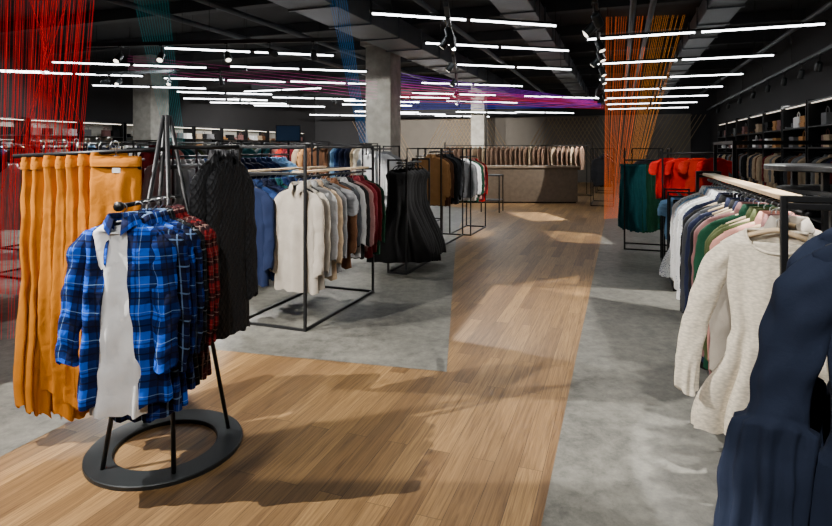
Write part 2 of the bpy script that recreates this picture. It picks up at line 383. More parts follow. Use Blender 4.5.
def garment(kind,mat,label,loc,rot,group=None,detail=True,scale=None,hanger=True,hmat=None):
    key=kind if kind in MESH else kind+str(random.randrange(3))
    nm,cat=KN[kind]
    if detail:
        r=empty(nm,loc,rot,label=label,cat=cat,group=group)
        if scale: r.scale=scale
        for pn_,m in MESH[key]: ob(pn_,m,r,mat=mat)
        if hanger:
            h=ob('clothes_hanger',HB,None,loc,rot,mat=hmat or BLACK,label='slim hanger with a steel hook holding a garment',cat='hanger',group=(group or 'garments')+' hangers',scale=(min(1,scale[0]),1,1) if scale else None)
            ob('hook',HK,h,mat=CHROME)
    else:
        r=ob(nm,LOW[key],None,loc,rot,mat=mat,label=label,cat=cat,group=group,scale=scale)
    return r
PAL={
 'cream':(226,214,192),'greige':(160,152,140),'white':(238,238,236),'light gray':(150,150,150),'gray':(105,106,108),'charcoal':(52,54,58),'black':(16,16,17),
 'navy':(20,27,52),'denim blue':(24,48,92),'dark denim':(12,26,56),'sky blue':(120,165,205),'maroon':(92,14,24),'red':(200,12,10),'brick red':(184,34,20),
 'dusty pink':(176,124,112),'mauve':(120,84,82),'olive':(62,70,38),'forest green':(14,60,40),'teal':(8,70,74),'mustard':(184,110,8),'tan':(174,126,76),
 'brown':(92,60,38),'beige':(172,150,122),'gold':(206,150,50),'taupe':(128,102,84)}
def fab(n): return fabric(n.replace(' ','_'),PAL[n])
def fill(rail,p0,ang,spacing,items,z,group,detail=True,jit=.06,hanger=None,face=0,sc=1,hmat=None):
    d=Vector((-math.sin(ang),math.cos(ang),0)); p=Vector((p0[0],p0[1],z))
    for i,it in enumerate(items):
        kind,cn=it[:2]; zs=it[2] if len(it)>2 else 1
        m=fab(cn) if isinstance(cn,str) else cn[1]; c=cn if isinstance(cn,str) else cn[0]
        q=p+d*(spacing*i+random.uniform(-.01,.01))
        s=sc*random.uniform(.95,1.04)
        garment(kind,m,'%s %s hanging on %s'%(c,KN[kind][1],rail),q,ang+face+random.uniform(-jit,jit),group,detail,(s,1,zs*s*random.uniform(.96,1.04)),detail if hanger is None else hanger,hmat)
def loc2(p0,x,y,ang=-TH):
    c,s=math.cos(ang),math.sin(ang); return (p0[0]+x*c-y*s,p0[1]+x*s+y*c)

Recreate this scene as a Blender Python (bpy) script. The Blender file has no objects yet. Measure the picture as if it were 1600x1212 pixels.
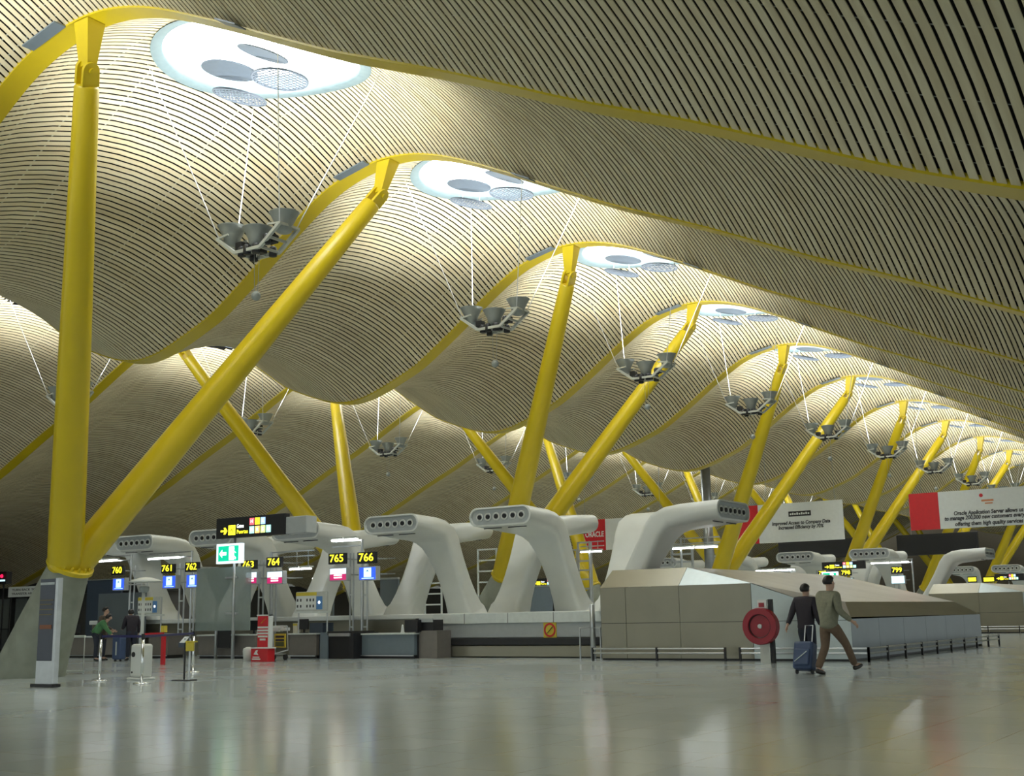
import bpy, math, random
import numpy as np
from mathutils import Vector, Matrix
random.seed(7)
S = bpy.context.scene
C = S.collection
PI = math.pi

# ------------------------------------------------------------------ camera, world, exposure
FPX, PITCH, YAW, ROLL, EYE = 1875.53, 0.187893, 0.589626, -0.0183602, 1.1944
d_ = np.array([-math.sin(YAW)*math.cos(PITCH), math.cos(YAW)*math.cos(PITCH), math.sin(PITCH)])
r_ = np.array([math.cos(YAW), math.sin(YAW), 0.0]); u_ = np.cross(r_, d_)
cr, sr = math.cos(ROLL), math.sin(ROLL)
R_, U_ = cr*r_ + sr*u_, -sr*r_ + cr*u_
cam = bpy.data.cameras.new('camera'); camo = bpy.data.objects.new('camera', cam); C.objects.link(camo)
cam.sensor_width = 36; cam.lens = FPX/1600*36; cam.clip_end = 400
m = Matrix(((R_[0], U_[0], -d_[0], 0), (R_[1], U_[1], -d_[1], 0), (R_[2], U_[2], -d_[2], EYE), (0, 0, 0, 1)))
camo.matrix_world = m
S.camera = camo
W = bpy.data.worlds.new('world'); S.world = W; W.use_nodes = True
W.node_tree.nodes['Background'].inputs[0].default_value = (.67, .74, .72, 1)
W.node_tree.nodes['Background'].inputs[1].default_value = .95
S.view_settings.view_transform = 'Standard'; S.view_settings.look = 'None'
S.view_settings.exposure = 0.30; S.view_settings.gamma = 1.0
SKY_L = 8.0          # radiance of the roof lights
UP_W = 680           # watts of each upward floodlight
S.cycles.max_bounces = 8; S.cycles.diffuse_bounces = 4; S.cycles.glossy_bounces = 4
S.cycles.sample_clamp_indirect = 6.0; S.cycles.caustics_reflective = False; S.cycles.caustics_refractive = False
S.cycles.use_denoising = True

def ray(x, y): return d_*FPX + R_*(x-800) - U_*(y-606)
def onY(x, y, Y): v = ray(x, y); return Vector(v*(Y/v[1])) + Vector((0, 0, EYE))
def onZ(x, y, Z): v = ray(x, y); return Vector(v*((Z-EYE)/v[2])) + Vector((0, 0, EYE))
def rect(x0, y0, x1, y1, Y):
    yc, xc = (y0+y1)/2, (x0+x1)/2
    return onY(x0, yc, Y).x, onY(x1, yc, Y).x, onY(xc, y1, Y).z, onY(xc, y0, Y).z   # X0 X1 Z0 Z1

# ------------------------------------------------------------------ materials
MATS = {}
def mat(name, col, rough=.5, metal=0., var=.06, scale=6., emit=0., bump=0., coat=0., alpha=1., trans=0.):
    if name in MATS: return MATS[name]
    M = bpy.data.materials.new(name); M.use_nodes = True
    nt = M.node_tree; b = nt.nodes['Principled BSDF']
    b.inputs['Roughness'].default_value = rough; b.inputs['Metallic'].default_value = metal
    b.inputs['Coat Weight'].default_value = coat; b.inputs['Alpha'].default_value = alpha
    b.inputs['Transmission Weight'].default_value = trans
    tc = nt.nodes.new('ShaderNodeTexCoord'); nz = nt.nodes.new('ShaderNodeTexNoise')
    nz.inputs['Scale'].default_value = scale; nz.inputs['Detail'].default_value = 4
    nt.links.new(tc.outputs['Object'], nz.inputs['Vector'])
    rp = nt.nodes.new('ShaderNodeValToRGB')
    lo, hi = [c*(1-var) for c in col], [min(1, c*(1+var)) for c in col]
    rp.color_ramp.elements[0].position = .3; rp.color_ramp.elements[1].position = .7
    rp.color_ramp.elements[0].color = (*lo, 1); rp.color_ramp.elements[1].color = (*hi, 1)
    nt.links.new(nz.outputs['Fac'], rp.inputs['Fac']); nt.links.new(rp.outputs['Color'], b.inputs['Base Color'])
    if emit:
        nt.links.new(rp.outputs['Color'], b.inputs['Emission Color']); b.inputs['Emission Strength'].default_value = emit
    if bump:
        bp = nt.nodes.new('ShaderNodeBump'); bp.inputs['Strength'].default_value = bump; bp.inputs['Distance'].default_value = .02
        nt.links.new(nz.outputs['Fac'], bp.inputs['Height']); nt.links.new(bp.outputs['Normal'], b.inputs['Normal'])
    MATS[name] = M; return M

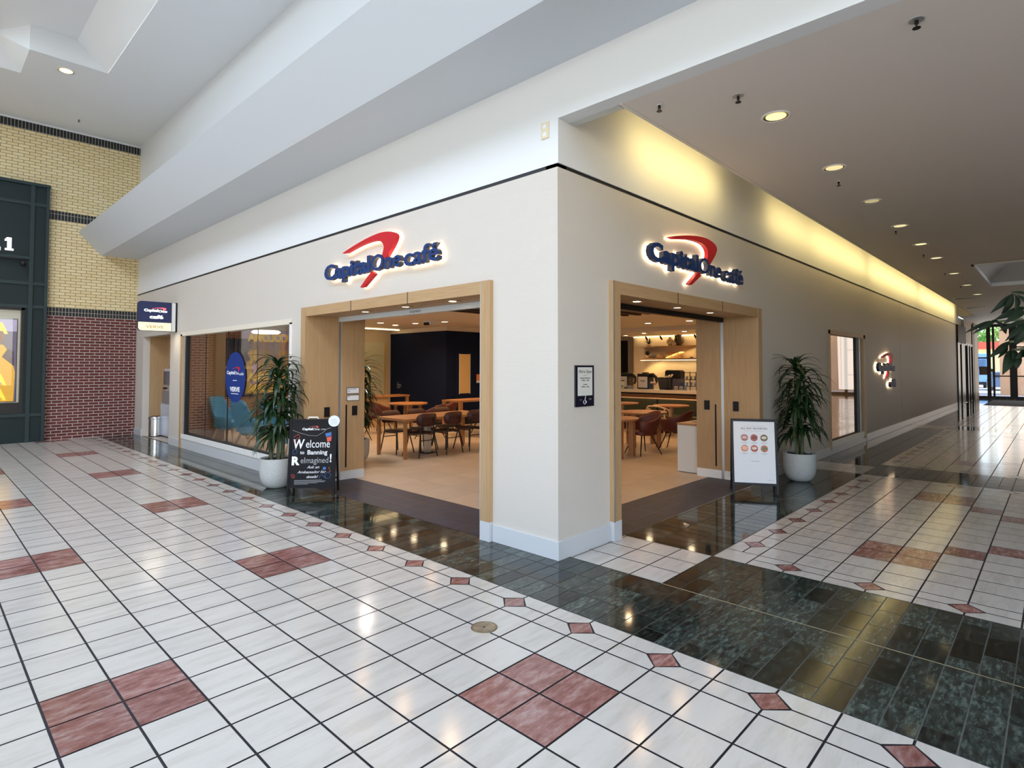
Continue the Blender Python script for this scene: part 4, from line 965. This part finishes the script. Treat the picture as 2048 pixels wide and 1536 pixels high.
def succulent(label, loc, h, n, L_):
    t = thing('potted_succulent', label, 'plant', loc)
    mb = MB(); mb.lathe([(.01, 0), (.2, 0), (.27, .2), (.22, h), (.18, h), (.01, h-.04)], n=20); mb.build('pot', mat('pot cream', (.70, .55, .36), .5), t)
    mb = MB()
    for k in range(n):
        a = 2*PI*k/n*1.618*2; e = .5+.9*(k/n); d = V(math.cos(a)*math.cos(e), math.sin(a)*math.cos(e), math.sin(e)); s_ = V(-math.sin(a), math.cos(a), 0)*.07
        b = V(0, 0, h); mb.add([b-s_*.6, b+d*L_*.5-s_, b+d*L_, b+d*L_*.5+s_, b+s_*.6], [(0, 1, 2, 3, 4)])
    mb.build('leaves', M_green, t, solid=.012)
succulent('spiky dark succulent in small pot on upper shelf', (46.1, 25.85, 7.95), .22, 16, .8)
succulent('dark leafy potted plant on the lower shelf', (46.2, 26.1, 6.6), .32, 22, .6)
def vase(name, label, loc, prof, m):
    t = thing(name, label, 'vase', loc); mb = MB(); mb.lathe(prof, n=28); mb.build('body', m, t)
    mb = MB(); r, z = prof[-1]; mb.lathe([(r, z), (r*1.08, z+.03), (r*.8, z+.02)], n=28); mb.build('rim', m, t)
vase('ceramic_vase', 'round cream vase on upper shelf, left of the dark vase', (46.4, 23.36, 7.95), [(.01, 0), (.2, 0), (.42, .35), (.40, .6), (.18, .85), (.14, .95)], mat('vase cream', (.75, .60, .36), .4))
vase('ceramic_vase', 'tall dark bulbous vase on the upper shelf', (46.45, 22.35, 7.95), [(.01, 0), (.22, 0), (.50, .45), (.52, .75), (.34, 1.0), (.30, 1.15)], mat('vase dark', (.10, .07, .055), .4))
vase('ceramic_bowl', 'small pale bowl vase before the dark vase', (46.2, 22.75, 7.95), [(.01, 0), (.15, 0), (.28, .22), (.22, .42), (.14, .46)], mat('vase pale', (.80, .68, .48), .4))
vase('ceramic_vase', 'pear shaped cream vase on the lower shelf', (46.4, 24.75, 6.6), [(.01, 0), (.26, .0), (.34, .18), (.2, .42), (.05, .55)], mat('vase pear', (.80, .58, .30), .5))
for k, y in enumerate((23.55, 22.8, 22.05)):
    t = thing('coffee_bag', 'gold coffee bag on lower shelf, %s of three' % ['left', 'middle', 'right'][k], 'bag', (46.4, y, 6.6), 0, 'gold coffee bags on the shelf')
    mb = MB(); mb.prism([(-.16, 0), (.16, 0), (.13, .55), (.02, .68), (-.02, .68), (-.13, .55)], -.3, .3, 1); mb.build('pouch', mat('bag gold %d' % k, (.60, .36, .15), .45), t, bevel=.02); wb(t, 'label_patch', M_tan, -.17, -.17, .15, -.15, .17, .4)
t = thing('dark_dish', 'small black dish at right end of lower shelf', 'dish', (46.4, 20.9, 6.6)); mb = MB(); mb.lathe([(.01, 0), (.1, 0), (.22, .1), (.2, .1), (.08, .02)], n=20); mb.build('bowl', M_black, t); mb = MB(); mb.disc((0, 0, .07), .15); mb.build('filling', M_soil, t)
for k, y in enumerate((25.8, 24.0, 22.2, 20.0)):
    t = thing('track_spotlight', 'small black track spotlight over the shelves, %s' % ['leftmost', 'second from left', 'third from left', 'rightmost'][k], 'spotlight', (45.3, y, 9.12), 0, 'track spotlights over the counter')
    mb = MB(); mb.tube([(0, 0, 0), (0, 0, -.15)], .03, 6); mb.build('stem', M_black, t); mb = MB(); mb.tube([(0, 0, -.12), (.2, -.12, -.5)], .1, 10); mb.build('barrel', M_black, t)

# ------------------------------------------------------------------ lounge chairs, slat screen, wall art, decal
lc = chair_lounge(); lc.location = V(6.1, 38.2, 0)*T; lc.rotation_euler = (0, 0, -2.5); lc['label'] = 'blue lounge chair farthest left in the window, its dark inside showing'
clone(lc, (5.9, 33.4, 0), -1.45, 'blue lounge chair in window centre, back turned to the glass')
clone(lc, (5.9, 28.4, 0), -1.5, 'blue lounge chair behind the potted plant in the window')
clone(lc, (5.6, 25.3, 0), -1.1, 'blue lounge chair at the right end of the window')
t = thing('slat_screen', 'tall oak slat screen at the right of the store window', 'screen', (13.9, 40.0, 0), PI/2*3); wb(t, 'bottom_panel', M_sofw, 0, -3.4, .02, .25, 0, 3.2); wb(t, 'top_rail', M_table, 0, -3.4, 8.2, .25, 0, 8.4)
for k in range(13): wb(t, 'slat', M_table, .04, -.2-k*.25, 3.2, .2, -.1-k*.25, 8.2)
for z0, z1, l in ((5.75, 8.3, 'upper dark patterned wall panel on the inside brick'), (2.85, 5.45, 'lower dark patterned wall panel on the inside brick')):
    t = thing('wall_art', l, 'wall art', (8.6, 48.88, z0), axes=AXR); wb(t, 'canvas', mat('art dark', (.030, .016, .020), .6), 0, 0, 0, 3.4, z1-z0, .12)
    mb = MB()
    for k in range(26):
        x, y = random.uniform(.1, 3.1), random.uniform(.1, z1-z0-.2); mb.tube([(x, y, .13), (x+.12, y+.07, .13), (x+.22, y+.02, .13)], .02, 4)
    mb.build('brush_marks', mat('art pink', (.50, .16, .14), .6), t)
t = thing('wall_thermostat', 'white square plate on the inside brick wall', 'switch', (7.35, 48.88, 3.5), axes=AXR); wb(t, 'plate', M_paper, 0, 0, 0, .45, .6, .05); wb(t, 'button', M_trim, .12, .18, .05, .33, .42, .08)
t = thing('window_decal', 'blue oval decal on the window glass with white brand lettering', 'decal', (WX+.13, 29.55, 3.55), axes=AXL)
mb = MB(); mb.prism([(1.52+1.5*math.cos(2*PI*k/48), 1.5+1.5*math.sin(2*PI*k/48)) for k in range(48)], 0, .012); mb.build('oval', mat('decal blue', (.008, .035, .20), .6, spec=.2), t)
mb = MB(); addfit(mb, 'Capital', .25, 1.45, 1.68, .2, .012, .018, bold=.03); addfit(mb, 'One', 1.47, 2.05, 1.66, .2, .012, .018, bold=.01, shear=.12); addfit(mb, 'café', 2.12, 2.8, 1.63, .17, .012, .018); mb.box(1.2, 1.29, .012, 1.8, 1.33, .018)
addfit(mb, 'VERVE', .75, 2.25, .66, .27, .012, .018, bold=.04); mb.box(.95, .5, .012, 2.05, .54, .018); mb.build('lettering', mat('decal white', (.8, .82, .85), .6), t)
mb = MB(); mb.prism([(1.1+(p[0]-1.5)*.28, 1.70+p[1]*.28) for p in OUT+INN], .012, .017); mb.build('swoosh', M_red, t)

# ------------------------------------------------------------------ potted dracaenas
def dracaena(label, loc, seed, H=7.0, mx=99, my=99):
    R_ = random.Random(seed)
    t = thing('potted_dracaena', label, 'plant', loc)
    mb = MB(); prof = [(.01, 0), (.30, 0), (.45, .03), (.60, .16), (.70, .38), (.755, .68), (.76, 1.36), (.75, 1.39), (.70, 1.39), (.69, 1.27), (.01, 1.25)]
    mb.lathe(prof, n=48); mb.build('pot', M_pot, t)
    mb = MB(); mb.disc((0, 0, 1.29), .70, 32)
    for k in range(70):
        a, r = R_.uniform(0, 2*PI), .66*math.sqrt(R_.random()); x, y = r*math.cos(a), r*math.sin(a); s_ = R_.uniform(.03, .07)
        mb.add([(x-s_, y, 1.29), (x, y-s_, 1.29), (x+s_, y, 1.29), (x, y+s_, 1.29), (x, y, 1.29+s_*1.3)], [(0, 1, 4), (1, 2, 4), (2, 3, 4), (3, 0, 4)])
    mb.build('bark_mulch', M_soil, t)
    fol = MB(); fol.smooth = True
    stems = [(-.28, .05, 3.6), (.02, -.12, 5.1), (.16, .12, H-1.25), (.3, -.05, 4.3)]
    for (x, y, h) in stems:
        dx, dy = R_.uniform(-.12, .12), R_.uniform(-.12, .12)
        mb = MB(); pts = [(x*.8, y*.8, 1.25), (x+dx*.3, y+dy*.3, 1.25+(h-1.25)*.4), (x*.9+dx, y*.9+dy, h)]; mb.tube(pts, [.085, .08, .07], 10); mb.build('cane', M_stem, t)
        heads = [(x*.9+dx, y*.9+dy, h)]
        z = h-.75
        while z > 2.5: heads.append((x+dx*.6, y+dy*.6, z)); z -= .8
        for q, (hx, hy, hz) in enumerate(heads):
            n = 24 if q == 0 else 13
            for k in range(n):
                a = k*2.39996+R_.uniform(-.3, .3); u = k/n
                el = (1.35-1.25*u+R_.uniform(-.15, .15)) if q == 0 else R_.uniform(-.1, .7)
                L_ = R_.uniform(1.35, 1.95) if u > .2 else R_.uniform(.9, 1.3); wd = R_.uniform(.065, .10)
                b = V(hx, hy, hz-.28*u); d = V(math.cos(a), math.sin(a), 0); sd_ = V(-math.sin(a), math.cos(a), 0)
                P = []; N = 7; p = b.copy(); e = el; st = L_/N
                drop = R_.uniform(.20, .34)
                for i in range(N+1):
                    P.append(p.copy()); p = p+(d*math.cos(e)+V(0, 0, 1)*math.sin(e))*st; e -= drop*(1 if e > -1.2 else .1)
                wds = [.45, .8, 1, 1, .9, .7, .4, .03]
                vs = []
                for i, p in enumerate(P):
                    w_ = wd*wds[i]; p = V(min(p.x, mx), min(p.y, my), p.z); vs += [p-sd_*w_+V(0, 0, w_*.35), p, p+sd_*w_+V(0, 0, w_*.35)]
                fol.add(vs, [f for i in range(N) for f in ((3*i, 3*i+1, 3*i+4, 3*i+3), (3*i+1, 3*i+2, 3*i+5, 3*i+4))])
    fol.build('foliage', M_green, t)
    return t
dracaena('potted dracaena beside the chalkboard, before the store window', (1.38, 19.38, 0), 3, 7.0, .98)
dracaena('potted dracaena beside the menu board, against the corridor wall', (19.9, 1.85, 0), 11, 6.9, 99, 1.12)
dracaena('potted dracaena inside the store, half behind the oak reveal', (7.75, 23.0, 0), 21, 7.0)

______

Nothing but the lines from the one with "Recreate this scene" through the one with "PI = math.pi" is to be copied, exactly and ends included. Leave pictures out.

Recreate this scene as a Blender Python (bpy) script. The Blender file has no objects yet. Measure the picture as if it were 1600x1212 pixels.
import bpy, math, random
import numpy as np
from mathutils import Vector, Matrix
random.seed(7)
S = bpy.context.scene
C = S.collection
PI = math.pi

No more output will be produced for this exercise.